Corps officials previously have mentioned going over South Carolina’s head, but the issue resurfaced Wednesday in a Columbia courtroom.

“What you’re seeking to say is .... you may proceed under those exemptions in order to escape being held up,” Administrative Law Judge Ralph King Anderson III said.

Anderson is trying to decide whether to uphold a water-quality approval permit the Corps and the Georgia Ports Authority need to move forward with the Savannah dredging. Conservation groups and a state agency have appealed the S.C. Department of Health and Environmental Control’s approval.

They say the dredging will lower water quality in the Savannah River, degrade a rare riverside marsh system and kill wildlife. Lawmakers say the Savannah deepening project could set back efforts to attract larger ships at Charleston, South Carolina’s main port.

Georgia officials, who say their project is being done with the environment in mind, say that it could begin by late 2012 but that the project is in jeopardy because of legal issues with South Carolina.

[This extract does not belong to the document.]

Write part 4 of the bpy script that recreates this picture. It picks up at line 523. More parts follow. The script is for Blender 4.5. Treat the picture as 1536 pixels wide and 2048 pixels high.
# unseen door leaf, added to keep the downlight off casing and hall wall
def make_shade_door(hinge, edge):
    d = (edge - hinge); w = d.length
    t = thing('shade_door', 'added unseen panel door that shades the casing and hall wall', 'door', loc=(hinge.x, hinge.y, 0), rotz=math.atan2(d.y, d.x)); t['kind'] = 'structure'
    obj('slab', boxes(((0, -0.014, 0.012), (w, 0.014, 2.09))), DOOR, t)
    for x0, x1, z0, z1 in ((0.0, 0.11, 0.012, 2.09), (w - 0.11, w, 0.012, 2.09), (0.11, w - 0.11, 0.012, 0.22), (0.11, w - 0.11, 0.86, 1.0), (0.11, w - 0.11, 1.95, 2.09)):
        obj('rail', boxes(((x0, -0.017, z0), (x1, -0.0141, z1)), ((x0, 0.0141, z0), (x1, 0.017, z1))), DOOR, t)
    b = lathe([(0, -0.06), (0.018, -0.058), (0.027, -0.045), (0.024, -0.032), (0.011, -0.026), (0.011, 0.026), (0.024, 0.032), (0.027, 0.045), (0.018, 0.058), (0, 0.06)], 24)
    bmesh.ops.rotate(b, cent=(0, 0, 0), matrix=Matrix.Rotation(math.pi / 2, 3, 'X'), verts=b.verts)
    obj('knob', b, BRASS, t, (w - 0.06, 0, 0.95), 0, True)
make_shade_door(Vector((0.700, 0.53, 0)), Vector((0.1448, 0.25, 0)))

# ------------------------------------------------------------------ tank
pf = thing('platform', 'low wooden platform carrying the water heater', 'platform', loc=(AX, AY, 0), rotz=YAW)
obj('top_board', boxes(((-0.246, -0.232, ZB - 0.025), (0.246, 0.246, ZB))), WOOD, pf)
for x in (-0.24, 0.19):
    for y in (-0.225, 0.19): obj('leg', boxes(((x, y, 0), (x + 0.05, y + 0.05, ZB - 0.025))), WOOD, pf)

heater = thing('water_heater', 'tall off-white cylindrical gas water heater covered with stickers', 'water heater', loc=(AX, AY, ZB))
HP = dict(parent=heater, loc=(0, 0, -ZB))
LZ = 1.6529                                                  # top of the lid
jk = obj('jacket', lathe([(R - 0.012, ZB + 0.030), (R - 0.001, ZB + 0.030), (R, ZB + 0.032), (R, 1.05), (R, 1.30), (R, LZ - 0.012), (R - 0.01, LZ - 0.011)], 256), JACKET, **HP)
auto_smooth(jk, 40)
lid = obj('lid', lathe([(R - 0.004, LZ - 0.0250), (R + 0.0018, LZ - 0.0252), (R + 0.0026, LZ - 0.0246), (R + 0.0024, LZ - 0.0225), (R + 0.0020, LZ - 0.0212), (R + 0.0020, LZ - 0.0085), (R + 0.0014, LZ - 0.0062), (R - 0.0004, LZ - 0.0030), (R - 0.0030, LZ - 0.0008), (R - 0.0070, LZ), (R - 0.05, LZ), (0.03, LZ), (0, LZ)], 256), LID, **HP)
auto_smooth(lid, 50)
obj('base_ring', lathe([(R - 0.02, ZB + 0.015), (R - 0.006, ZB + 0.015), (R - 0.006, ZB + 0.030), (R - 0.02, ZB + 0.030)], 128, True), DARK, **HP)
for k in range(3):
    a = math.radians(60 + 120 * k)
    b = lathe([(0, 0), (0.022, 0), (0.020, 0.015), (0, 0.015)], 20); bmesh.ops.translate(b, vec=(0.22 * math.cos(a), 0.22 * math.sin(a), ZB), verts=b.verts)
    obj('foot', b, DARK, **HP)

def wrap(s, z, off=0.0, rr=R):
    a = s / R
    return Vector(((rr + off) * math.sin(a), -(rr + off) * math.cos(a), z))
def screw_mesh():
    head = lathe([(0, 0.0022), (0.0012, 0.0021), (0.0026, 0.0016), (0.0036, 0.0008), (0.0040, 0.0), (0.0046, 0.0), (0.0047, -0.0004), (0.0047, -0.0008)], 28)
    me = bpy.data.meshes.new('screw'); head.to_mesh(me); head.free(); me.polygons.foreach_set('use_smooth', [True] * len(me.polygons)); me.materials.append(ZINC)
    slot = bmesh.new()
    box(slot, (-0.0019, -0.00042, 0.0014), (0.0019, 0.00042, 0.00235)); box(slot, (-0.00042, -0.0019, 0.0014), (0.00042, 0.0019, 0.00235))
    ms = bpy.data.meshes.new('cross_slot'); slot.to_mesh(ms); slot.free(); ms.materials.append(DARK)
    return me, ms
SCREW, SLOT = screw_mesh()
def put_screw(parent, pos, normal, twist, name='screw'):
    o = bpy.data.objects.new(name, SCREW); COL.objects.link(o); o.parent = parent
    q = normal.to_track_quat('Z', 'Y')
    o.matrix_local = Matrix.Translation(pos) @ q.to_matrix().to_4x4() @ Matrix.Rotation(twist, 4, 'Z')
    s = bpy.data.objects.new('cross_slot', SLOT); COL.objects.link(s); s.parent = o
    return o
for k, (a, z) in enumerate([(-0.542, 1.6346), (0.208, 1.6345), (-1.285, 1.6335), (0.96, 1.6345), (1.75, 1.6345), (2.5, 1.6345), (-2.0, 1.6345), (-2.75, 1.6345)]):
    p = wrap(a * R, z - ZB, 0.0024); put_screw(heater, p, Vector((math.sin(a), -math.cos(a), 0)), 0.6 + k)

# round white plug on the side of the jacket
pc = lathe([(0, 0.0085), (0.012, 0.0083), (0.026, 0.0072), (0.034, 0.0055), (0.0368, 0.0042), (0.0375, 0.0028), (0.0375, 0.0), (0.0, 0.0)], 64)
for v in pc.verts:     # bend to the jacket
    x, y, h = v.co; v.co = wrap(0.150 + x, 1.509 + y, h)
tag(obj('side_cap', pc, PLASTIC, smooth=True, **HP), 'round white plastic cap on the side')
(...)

In certain circumstances under U.S. law, however, the Corps can get around environmental rules that otherwise would apply for dredging marshy coastal areas, such as at Savannah. Part of the federal Clean Water Act allows for an exemption if a dredging project must be done to “maintain navigation,” such as at ports.

Corps attorney Ben Clark said the ultimate decision on an exemption that would bypass South Carolina must be made by the Secretary of the Army. He had no timetable on when such a decision would be made.

Clark declined comment after Wednesday’s hearing in Columbia, but opponents of the dredging had plenty to say.

“It seems as if the Georgia Ports Authority and the Corps of Engineers have already concluded that they can build this project without a South Carolina water-quality certificate,” said Blan Holman, an attorney representing environmental groups that oppose the dredging. “We think they are wrong. It is disturbing to see them act as if South Carolina law doesn’t matter.”

Wednesday’s hearing was about whether the Corps and Ports Authority had violated the law and begun moving ahead with the project before the water quality permit dispute is resolved. Anderson did not issue a ruling.

The Georgia-South Carolina dispute is similar to a long-running legal fight over using federal exemptions to bypass state jurisdiction for dredging the Delaware River. That project has been slowed for years by opposition from environmentalists and from the state of New Jersey. That case is pending before a federal Appeals Court.